Однажды Вы упрекнули меня в безразличии к судьбе товарища. Помимо той ценности, какую имеет жизнь Ахматовой для нас и нашей культуры, она мне еще дорога и как моя собственная, по всему тому, что я о ней знаю. С начала моей литературной судьбы я свидетель ее честного, трудного и безропотного существования.

Я прошу Вас, Иосиф Виссарионович, помочь Ахматовой и освободить ее мужа и сына, отношение к которым Ахматовой является для меня категорическим залогом их честности. Преданный Вам Б. Пастернак».

Обращения подействовали, о чем свидетельствует резолюция на письме А. Ахматовой, начертанная рукой Сталина: «т. Ягода. Освободить из-под ареста и Пунина и Гумилева и сообщить об исполнении. И. Сталин»168.

Уже в ноябре 1935 г. Н. Н. Пунин и Л. Н. Гумилев были освобождены. Далее происходят малопонятные вещи — в 1937-м — самом страшном для страны году — Л.Н. восстанавливают на истфаке ЛГУ и дают сдать экзамены за второй курс. Что тут сыграло роль: миф о личном «благоволении» Сталина или просто порядочность и смелость тогдашнего ректора ЛГУ — сказать трудно, но реальнее второе. Ректором в ту пору был профессор Михаил Семенович Лазуркин. В том же году его арестовали, а вскоре забрали и его жену — старую большевичку Дору Абрамовну Лазуркину. Судьба самого Лазуркина сложилась трагически — он был застрелен следователем во время допроса, а затем его уже мертвого выбросили из окна на уличный тротуар, инсценируя самоубийство169.
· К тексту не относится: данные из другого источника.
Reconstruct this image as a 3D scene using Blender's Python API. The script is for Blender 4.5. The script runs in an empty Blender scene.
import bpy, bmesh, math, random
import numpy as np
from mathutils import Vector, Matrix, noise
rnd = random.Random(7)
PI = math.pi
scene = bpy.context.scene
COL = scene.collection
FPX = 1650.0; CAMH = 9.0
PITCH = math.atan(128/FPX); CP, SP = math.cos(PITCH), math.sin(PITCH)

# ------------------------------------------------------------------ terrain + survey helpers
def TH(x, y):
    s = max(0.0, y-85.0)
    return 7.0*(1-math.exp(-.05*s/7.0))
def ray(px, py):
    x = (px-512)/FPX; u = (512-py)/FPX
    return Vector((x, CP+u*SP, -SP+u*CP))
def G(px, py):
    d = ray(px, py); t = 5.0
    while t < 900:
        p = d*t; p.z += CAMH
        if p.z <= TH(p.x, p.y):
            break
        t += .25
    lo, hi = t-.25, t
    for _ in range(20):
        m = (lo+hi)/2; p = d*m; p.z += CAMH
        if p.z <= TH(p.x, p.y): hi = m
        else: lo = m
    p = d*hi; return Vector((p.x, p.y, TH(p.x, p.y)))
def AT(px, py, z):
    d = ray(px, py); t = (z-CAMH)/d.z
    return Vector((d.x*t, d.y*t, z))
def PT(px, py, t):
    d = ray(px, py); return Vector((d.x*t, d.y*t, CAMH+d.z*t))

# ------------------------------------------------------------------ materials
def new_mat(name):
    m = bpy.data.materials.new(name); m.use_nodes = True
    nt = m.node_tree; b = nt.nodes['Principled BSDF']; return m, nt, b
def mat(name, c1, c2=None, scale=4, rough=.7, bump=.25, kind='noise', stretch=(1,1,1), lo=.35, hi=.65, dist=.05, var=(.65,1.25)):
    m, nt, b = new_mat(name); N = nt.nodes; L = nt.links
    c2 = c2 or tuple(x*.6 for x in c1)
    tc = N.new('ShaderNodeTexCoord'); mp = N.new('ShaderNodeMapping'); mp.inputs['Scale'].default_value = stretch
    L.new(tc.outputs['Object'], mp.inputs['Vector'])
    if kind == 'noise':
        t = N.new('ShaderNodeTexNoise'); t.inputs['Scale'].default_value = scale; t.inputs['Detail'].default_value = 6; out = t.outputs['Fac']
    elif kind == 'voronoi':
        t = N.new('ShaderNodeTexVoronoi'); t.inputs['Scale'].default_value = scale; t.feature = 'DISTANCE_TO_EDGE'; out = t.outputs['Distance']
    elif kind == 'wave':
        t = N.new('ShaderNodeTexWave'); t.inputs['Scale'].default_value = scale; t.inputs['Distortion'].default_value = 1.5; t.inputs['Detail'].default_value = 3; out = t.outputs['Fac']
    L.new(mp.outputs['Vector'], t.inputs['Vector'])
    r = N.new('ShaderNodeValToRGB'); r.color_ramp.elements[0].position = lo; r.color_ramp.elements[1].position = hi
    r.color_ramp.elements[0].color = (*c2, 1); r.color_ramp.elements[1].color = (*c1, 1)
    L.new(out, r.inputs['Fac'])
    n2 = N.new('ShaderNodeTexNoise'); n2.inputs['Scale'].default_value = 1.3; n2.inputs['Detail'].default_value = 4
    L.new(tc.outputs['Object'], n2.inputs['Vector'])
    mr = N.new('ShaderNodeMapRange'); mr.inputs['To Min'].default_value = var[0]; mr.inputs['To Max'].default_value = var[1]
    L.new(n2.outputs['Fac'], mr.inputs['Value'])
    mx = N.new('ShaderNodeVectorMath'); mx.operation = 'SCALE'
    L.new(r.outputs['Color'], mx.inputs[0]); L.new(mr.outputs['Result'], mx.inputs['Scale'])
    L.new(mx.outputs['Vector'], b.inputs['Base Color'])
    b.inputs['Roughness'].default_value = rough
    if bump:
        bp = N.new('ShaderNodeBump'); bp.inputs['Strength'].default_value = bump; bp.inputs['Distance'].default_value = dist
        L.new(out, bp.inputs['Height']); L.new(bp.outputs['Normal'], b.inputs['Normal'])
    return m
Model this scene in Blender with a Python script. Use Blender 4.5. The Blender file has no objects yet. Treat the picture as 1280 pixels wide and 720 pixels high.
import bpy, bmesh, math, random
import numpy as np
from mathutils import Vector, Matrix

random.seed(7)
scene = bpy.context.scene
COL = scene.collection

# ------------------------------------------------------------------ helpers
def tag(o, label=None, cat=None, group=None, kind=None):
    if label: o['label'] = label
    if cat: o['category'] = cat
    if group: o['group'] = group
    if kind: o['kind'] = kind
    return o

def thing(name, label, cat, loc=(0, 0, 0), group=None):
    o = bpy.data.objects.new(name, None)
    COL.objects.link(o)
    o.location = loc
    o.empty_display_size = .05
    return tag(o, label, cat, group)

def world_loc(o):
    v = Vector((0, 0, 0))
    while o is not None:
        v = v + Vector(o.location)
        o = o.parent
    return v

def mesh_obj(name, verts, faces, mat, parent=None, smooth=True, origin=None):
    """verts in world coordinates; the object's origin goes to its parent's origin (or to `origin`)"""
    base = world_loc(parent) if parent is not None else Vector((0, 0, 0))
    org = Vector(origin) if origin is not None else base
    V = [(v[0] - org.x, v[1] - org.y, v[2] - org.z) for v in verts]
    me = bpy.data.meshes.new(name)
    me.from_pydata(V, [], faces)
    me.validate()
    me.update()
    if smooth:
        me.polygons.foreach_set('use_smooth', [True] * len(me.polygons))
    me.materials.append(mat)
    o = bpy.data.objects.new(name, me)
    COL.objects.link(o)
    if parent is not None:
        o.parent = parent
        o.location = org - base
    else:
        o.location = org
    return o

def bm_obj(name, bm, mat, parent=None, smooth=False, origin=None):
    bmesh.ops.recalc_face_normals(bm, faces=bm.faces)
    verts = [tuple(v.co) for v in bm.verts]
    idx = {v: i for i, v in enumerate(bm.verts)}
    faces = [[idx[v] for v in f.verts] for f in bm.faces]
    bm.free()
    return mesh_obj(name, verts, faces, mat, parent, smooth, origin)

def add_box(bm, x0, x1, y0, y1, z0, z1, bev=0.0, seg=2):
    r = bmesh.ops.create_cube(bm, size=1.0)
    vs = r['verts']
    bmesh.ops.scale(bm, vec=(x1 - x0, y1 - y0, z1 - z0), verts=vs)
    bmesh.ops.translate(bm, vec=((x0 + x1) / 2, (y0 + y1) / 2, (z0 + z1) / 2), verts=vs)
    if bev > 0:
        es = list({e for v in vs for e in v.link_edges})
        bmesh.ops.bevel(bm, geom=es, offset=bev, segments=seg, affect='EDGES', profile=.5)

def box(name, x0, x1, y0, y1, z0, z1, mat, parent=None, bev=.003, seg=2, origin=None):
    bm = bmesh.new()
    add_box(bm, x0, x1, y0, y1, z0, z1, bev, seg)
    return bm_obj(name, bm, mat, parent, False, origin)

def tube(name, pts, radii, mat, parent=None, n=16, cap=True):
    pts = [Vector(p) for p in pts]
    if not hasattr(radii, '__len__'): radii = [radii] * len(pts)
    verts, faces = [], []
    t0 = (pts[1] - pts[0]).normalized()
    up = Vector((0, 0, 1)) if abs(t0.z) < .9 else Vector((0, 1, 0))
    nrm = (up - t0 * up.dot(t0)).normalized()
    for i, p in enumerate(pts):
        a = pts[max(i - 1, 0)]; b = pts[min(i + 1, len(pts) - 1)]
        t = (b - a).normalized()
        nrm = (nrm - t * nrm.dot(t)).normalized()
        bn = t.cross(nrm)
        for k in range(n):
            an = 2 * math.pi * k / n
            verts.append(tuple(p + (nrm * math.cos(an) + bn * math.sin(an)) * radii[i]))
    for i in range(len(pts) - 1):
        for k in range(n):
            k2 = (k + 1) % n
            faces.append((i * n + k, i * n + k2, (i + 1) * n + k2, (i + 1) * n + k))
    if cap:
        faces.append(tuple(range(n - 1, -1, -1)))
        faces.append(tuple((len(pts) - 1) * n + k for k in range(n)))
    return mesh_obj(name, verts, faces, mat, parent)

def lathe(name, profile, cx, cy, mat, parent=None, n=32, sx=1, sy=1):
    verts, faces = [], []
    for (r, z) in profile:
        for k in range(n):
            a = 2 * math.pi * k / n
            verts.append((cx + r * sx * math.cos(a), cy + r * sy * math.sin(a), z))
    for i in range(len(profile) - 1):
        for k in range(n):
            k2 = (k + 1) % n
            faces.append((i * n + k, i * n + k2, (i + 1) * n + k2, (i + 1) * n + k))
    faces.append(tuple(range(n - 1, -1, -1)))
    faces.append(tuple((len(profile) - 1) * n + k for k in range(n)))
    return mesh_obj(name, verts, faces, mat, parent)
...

В марте 1938 г., когда Лев был уже на четвертом курсе, начинается, и уже всерьез, его «первая Голгофа». «Внешний повод для ареста дал я сам», — напишет он впоследствии. Тем, кто учился в университете, легко реконструировать место действия — большую аудиторию в бельэтаже здания филологического факультета, рядом со знаменитыми «Двенадцатью коллегиями». Окна зала выходят на Неву, на Исакий, на «Медный всадник». Именно здесь традиционно читали лекции мэтры филфака, как для «своих» (т.е. филологов), так и для «чужих» (в данном случае историков).